Colson and I got into a fight. Over what, is still a mystery to this day. When I get mad my eyes twitch rapidly and I black out periods of time. But it was bad enough that we stopped talking for a while. I thought about him once in a while when he was gone. But I've never been the one to run back to someone who walked out of my life. If they don't come back to me, then they really don't care anymore.

It was near the end of year 22, early to mid December. I was sitting on my bed, my preoccupation at the time escapes me, but I was most likely watching Netflix. My phone buzzed. I didn't really have friends at the time. My best friend abandoned me because she said my depression was making her depression worse. What a pal, huh?
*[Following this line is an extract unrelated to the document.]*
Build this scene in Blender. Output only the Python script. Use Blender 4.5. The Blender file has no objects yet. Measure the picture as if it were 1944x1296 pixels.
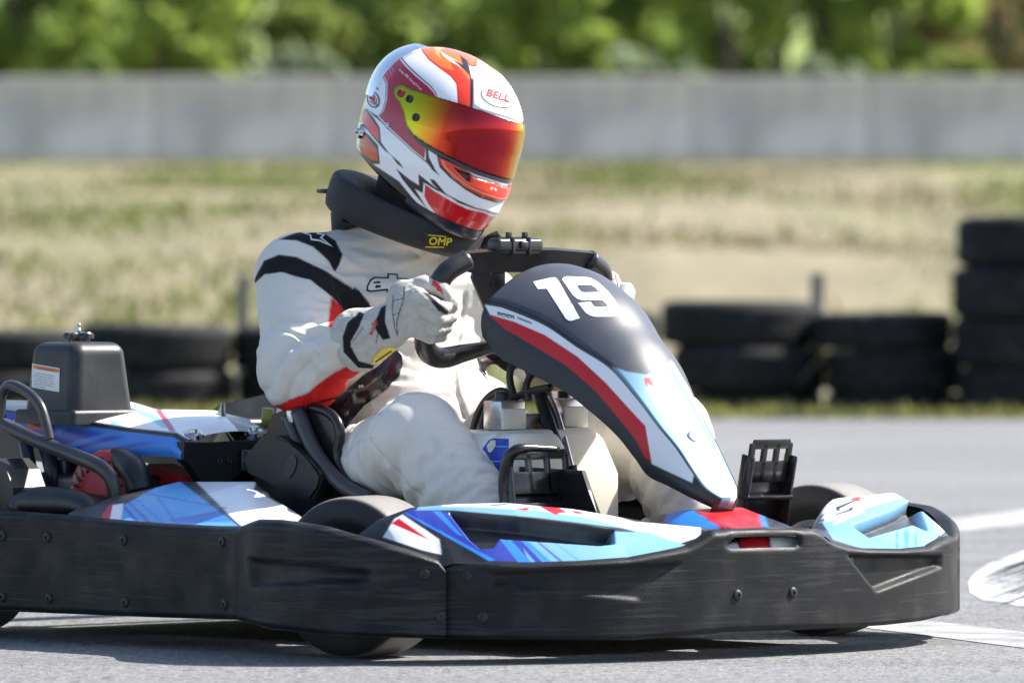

A few other friends blocked me on all social media at the same time. So I was pretty alone out here. Who could this be?

The area code was familiar, but I didn't have the number saved. The message was long, an apology for a fight and an "I miss you". I still had the phone numbers of the friends who betrayed me in my phone, so it wasn't them.

"Who is this?"

"Colson Baker"

My heart dropped. Could it be? We hadn't talked in I don't know how long. I didn't know what to say. My stomach was in knots. We started talking again. He asked for forgiveness, but I said I didn't even remember why we fought, so there was no wrongdoing to forgive. It was suddenly like old times. We were texting constantly, day and night. I couldn't put my phone down for a minute without a *buzz buzz*. I missed him so much.

Within two months our dynamic had changed. We were flirting more. The first picture before the racy ones, was what clicked. It was just him, from the waist up, lying in a bath tub. The way his hair was floating in perfect little waves, those piercing eyes, one hand behind his head so his bicep was flexed. That picture did it for me. I always thought he was attractive. I had told him numerous times in the last 4 years that he was handsome or cute, this, that, and the other thing. But suddenly, out of nowhere like the bus that hit Regina in Mean Girls, I was in love.

We were snapchatting all day everyday. There were mostly selfies in the daytime hours, but after dark we shifted to a more risqué nature. We talked about finally having a physical relationship, but there was one problem. He lived 100 miles away, and we had never actually met in person. Our entire friendship had been through the internet. But I was determined to see him. I loved this guy! So I worked extra shifts, saved my money, and set a date to drive down.

It was finally happening. I was finally going to meet the man who had a hold on my heart, whether I was aware of it or not, for the past 4 years.